USA Greco

Nowry Reunites With Medlin As IRTC’s Second Greco Athlete

max nowry joins medlin at irtc
Photo: Armed Forces Sports

2012 University World Champion Max Nowry (55 kg, Army/WCAP) has signed on to become a part of the Illinois Regional Training Center (hosted on the campus of the University of Illinois). Led by head coach Bryan Medlin, the IRTC made waves in wrestling circles immediately upon its formation, and added even more momentum when Travis Rice (63 kg, world no. 9) officially became the training center’s first Greco-Roman athlete last summer.

Nowry, who like Rice originally cut his teeth under Medlin and Mike Powell within Illinois’ immensely successful age-group program, was a two-time Fargo National champ before enrolling at Northern Michigan University. In 2012, he advanced to the US Olympic Trials finals opposite Spenser Mango, and later on that year, secured the University World crown in Finland. Eventually Nowry joined the Army’s World Class Athletes Program and has been a member of four US National Teams in addition to becoming a US Open champ for the first time in 2018.

It is a situation that is similar in nature to Nowry’s teammate Ryan Mango (63 kg, Army/WCAP), who announced his affiliation with the California RTC at Stanford University this past fall. Both Nowry and Mango will remain in WCAP while breaking away on occasion to travel to their respective regional training centers.
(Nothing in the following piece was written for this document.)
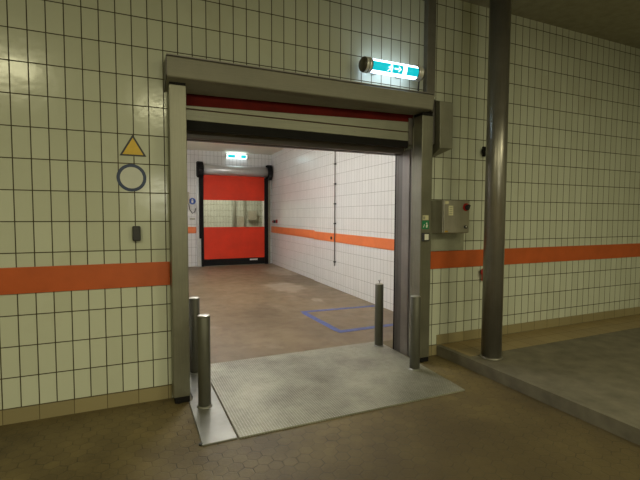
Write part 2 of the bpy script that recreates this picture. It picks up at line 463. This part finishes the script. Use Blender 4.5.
# guide posts
def guide(x0, x1, sx):
    g = MB().box(x0, x1, -.16, -.003, .055, 2.80)
    g.box(x0 + (.0 if sx > 0 else .105), x1 - (.105 if sx > 0 else 0), -.003, .028, .03, 2.70)
    g = g.build('guide_post', M['steel_pillar'], D, bevel=.006, seg=3)
    MB().box(x0 + .004, x1 - .004, -.152, -.004, 2.8, 2.828).build('dark_gap_piece', M['black'], g)  # black piece standing in for the shaded gap above the post
    MB().box(x0 + .012, x1 - .004, -.157, -.004, 0, .055).box(x0 + .03, x0 + .06, -.165, -.15, 0, .03).build('rubber_foot', M['black'], g, bevel=.004)
    return g
gl = guide(.382, .524, -1)
gr = guide(3.047, 3.196, 1)
# stickers and button on the right post
def on_post(name, mat, x0, x1, z0, z1, th=.003): return MB().box(x0, x1, -.16 - th, -.1605, z0, z1).build(name, mat, gr)
def z_at(py):   # heights on the post face
    return 1.298 + (250 - py) * .01092
st = on_post('sticker', M['cream'], 3.07, 3.152, z_at(219), z_at(214.2)); st['label'] = 'cream sticker above the green sign'
MB().box(3.076, 3.103, -.1645, -.163, z_at(218.2), z_at(215.4)).build('print', M['trunk'], gr)
st = on_post('sticker', M['green'], 3.064, 3.158, z_at(228.3), z_at(219.6)); st['label'] = 'square green safety sign with white figures'
f = MB(); f.cyl((3.126, -.1645, z_at(222.5)), .010, .0015, 'Y', 14)
f.plate_xz([(3.118, z_at(227)), (3.136, z_at(227)), (3.144, z_at(224.5)), (3.133, z_at(223.3)), (3.116, z_at(224.6))], -.1645, -.163)
f.plate_xz([(3.078, z_at(226.5)), (3.086, z_at(226.9)), (3.1, z_at(223.6)), (3.093, z_at(223.2))], -.1645, -.163)
f.build('pictogram', M['white'], gr)
bt = on_post('push_button_box', M['dark'], 3.064, 3.146, z_at(240.8), z_at(232.2), .03); bt['label'] = 'small button with white plate in a dark frame'
MB().box(3.078, 3.134, -.195, -.1905, z_at(239.6), z_at(233.4)).build('button_plate', M['white'], gr, bevel=.002)
# curtain
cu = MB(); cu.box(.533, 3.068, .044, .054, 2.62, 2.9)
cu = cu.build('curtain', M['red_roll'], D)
b = MB()
def slat(zl0, zr0, zl1, zr1, y0=.03, y1=.06):
    b.hexa([(.533, y0, zl0), (3.0, y0, zr0), (3.0, y1, zr0), (.533, y1, zl0), (.533, y0, zl1), (3.0, y0, zr1), (3.0, y1, zr1), (.533, y1, zl1)])
slat(2.652, 2.643, 2.678, 2.755); slat(2.548, 2.538, 2.645, 2.636)
bb = b.build('bottom_bar', M['alu'], D, bevel=.004)
MB().box(.535, 2.998, .036, .056, 2.46, 2.55).build('rubber_seal', M['black'], bb)
sc = MB()
for x, z in ((.66, 2.59), (.70, 2.592), (1.9, 2.595), (2.3, 2.59)): sc.cyl((x, .026, z), .008, .004, 'Y', 10)
sc.build('screw', M['steel_dark'], bb)
MB().box(3.002, 3.066, .03, .062, 2.5, 2.80).build('guide_shade_plate', M['steel_dark'], D)  # dark plate: shade at the top of the guide put in as colour
# drive cover
dc = MB()
dc.hexa([(3.262, -.2, 2.445), (3.445, -.2, 2.45), (3.445, 0, 2.42), (3.275, 0, 2.345),
         (3.252, -.2, 2.966), (3.44, -.2, 2.966), (3.44, 0, 3.03), (3.252, 0, 3.03)])
mc = dc.build('drive_cover', M['drive'], D, bevel=.004)
MB().box(3.218, 3.25, -.12, 0, 2.5, 2.99).build('drive_bracket', M['steel_darker'], D)

# ------------------------------------------------------------------ plate and bollards
P = thing('dock_plate', 'large worn chequered steel plate bridging the floors in the doorway', 'dock plate', (1.8, -.1, 0))
pm = MB(); pm.prism([(.765, -.985, .001), (2.97, -.985, .001), (3.02, -.3, .001), (3.03, -.166, .001), (3.04, .02, .001), (3.068, .74, .001), (.775, .74, .001)],
                    [(.765, -.985, .014), (2.97, -.985, .014), (3.02, -.3, .014), (3.03, -.166, .014), (3.04, .02, .014), (3.068, .74, .014), (.775, .74, .014)])
pm.build('chequer_panel', M['chequer'], P, bevel=.003)
MB().prism([(.495, -.98, .001), (.753, -.98, .001), (.763, .74, .001), (.553, .74, .001), (.553, -.1, .001), (.535, -.168, .001), (.51, -.18, .001)],
           [(.495, -.98, .014), (.753, -.98, .014), (.763, .74, .014), (.553, .74, .014), (.553, -.1, .014), (.535, -.168, .014), (.51, -.18, .014)]).build('side_strip', M['strip'], P, bevel=.003)
MB().cyl((.488, -.955, .001), .014, .014, 'Z', 12).build('bolt', M['dark'], P)

def bollard_parts(root):
    MB().cyl((0, 0, .012), .054, .785, 'Z', 36, .006).build('tube', M['bollard'], root)
    MB().lathe((0, 0, .797), [(.054, 0), (.0535, .004), (.048, .0075), (.0, .009)], seg=36).build('cap', M['steel'], root)
    MB().lathe((0, 0, 0), [(.066, 0), (.066, .003), (.058, .007), (.0545, .012)], seg=36).build('weld_collar', M['strip'], root)
def copy_tree(o):
    c = o.copy(); COL.objects.link(c)
    for ch in o.children:
        k = ch.copy(); k.parent = c; COL.objects.link(k)
    return c
G = 'steel bollards guarding the doorway'
B0 = thing('bollard', 'steel bollard in front of the left guide post on the smooth strip', 'bollard', (0, 0, 0), G)
bollard_parts(B0)
spots = [((.622, -.33, .0145), None),
         ((2.868, -.325, .0145), 'steel bollard in front of the right guide post'),
         ((.668, .53, .0145), 'steel bollard half hidden behind the left front bollard'),
         ((2.965, .555, .0145), 'steel bollard with a wire stub on top, standing nearest the blue floor tape')]
for loc, lab in spots:
    o = B0 if lab is None else copy_tree(B0)
    o.location = loc
    if lab: o['label'] = lab
    last = o
last['_w'] = (0, 0, 0)
MB().tube([(.0, 0, .803), (.0, 0, .83), (-.012, 0, .85)], .004, 6).tube([(.0, 0, .83), (.014, 0, .852)], .004, 6).build('wire_stub', M['dark'], last)

# ------------------------------------------------------------------ exit lights
E1 = thing('exit_light', 'lit tubular emergency exit light with teal pictograms above the roller door', 'exit sign', (2.67, -.13, 3.235))
tilt = .025
ex0, ex1, er, ey, ez = 2.368, 2.945, .070, -.15, 3.242
MB().lathe((0, ey, ez), [(er, ex0), (er, ex1)], 'X', 40).build('lamp_tube', M['tube'], E1)
def cap(x, s, ln):
    q = MB().lathe((x, ey, ez), [(.0, 0), (.058, 0), (.072, s * .012), (.077, s * .02), (.077, s * ln), (.071, s * (ln + .004))], 'X', 40).build('end_cap', M['cap'], E1)
    for t in (.45, .8):
        MB().lathe((x, ey, ez), [(.077, s * (ln * t - .016)), (.081, s * (ln * t - .011)), (.081, s * (ln * t + .009)), (.077, s * (ln * t + .014))], 'X', 40).build('chrome_ring', M['chrome'], q)['label'] = 'chrome ring'
cap(2.268, 1, .1); cap(3.032, -1, .087)
def film(x0, x1, a0=R(156), a1=R(231), r=er + .001, mat='teal', nm='teal_film'):
    return MB().lathe((0, ey, ez), [(r, x0), (r + .0005, x0), (r + .0005, x1), (r, x1)], 'X', 14, 0, a0, a1).build(nm, M[mat], E1)
film(ex0 + .002, ex0 + .235); film(ex0 + .24, ex0 + .372); film(ex0 + .422, ex1 - .002)
def on_tube(poly, nm):   # small flat shapes wrapped on the tube front: (x, v) with v the arc height
    q = MB(); r0 = er + .003; r1 = er + .0042
    def P3(x, v, r): a = (v - .017) / er; return (ex0 + x, ey - r * math.cos(a), ez + r * math.sin(a))
    for pl in poly:
        q.prism([P3(x, v, r0) for x, v in pl], [P3(x, v, r1) for x, v in pl])
    return q.build(nm, M['picto'], E1)
def ring(cx, cy, r, n=10): return [(cx + r * math.cos(2 * PI * i / n), cy + r * math.sin(2 * PI * i / n)) for i in range(n)]
def sh(pl, dx, k=1.15): return [(x0 + dx, v * k) for x0, v in pl]
on_tube([sh(pl, -.075) for pl in (ring(.298, .026, .009), [(.28, -.005), (.292, -.008), (.304, .012), (.296, .018)], [(.262, .0), (.282, .002), (.296, .016), (.29, .02), (.276, .01), (.262, .008)],
         [(.3, .016), (.318, .004), (.314, -.001), (.3, .006)], [(.255, -.028), (.263, -.031), (.282, -.014), (.292, -.008), (.281, -.003)],
         [(.286, -.006), (.302, -.03), (.316, -.03), (.316, -.024), (.306, -.023), (.294, -.004)])], 'running_figure')
on_tube([sh(pl, -.088) for pl in ([(.35, -.006), (.405, -.006), (.405, .006), (.35, .006)], [(.4, .022), (.412, .022), (.438, 0), (.412, -.022), (.4, -.022), (.42, 0)])], 'arrow')
MB().tube([(ex1 + .09, -.13, ez - .02), (ex1 + .12, -.06, ez - .06), (ex1 + .145, -.02, ez - .12), (ex1 + .15, -.012, 3.045)], .009, 8).build('cable', M['dark'], E1)
for x0 in (ex0 + .1, ex1 - .16): MB().box(x0, x0 + .06, -.085, 0, ez - .03, ez + .03).build('bracket', M['steel_dark'], E1)

E2 = thing('exit_light', 'small lit exit light on the end wall above the red door', 'exit sign', (3.5, 10.3, 3.63))
MB().box(3.17, 3.85, 10.27, 10.4, 3.575, 3.697).build('lamp_box', M['tube2'], E2, bevel=.02, seg=3)
for x0 in (3.14, 3.85): MB().box(x0, x0 + .03, 10.26, 10.4, 3.565, 3.705).build('end_cap', M['white'], E2, bevel=.006)
for x0, x1 in ((3.21, 3.45), (3.65, 3.82)): MB().box(x0, x1, 10.264, 10.269, 3.588, 3.685).build('teal_film', M['teal2'], E2)
q = MB(); q.plate_xz([(3.47, 3.61), (3.5, 3.64), (3.49, 3.67), (3.52, 3.67), (3.53, 3.64), (3.5, 3.61)], 10.264, 10.269)
q.plate_xz([(3.56, 3.63), (3.6, 3.63), (3.6, 3.61), (3.63, 3.64), (3.6, 3.67), (3.6, 3.65), (3.56, 3.65)], 10.264, 10.269)
q.build('pictogram', M['teal2'], E2)

# ------------------------------------------------------------------ fixtures on the bay wall
tag(MB().box(3.17, 3.285, -.07, 0, 3.045, H).build('cable_trunking', M['post'], bevel=.004), 'dark grey upright trunking running up the wall from the roller door housing', 'trunking')
K = thing('control_cabinet', 'steel control cabinet with red rotary switch on the tiled wall', 'control cabinet', (3.52, -.1, 1.48))
MB().box(3.317, 3.70, -.205, 0, 1.483, 1.866).build('body', M['cab'], K, bevel=.006)
dr = MB().box(3.322, 3.697, -.222, -.206, 1.489, 1.862).build('door', M['cab'], K, bevel=.005)
MB().box(3.385, 3.45, -.225, -.2225, 1.69, 1.80).build('label_plate', M['cream'], dr)
q = MB()
for k in range(4): q.box(3.397, 3.438, -.2265, -.225, 1.705 + k * .023, 1.713 + k * .023)
q.build('label_print', M['trunk'], dr)
MB().box(3.333, 3.385, -.225, -.2225, 1.82, 1.85).build('maker_plate', M['cream'], dr)
MB().box(3.335, 3.38, -.225, -.2225, 1.497, 1.515).build('warning_sticker', M['yellowplate'], dr)
MB().cyl((3.642, -.230, 1.786), .046, .008, 'Y', 24).build('switch_plate', M['redknob'], dr)
MB().cyl((3.648, -.25, 1.782), .03, .02, 'Y', 20).box(3.638, 3.658, -.268, -.25, 1.75, 1.814, 0, ((3.648, -.26, 1.782), .5, 'Y')).build('rotary_switch', M['dark'], dr)
MB().cyl((3.64, -.238, 1.555), .019, .016, 'Y', 20).build('lock', M['dark'], dr)
MB().cyl((3.637, -.241, 1.559), .010, .004, 'Y', 12).build('lock_core', M['chrome'], dr)
tag(MB().box(3.30, 3.80, -.03, -.001, 1.266, 1.481).build('cover_plate', M['trunk'], bevel=.003), 'flat grey green cover plate between cabinet and orange board', 'cover plate')

PX, PY = 3.70, -.60
V = thing('drainpipe', 'thick dark steel pipe standing on the plinth beside the wall', 'pipe', (PX, PY, .12))
MB().cyl((PX, PY, .12), .108, H - .12, 'Z', 48).build('pipe_shaft', M['pipe'], V)
MB().lathe((PX, PY, .12), [(.122, 0), (.122, .006), (.114, .012), (.109, .018)], seg=40).build('base_collar', M['pipe'], V)
q = MB().cyl((4.11, -.115, 2.485), .05, .1, 'Y', 20, .008); q.box(4.09, 4.13, -.02, 0, 2.425, 2.545)
tag(q.build('wall_bracket', M['black']), 'small round black fitting on the wall beside the pipe', 'fitting')
VV = thing('valve', 'small red valve on the wall half hidden by the pipe below the orange board', 'valve', (4.12, -.04, .98))
MB().cyl((4.12, -.06, .98), .05, .02, 'Y', 20, .005).box(4.095, 4.13, -.055, -.035, .87, .97).build('handle', M['redknob'], VV)
MB().cyl((4.12, -.04, .98), .02, .0405, 'Y', 14).build('stem', M['steel_dark'], VV)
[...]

“When I saw Ryan had done it, I contacted Medlin right away to see if I could go out there and start training with him,” Nowry said on Tuesday. “Ryan kind of opened up the floodgates.”

Ultimately, this is also the simple matter of a coach and athlete who enjoy a strong bond with one another and share mutual respect. From Medlin’s point of view, he’s not just involving one of the United States’ top lightweight Greco-Roman athletes, he is also fortifying his room with someone who can help with continuing education.

“Max has the experience and skills to win a World title,” Medlin said. “He is very good at gathering data and information to use at the right time, and I can’t wait to work with him more often. That’s how he became successful, and it’s why he has been good at putting it together when it counts. Plus, he has no ego when it comes to helping others, and I guess that comes from humble beginnings.

“He was always undersized and had to wrestle from behind. You either get better at that point if you’re him and you remain humble, or you get washed out. Really, I just look forward to being around him. Guys like Max are good for the soul.”

Aside from reuniting with Medlin on a more consistent basis and sharpening up his arsenal alongside Rice, the main item Nowry is excited about has to do with in-state development. Illinois boasts a long history of churning out youth wrestlers who later became Senior stars, with recent names like Ellis Coleman (67 kg, Army/WCAP), Kamal Bey (77 kg, Sunkist, world no. 7), and Joe Rau (87 kg, TMWC/CRTC) featured prominently on the list. As it happens, Nowry gets to use permissive leave from WCAP to train under Medlin — while also chipping in to enhance Illinois’ ability to produce homegrown athletes.

“Coach (Shon) Lewis said I can every once in a while go train out there and get different looks, and for that to be with Coach Medlin is pretty cool,” said Nowry. “Working out back in Illinois will hopefully kick off more guys from the state staying put. I thought it was really cool when Travis became the first athlete at the RTC and being able to help out. I want to be a part of that, too. It’s special in a way because we take a lot of pride in what we do in Illinois.”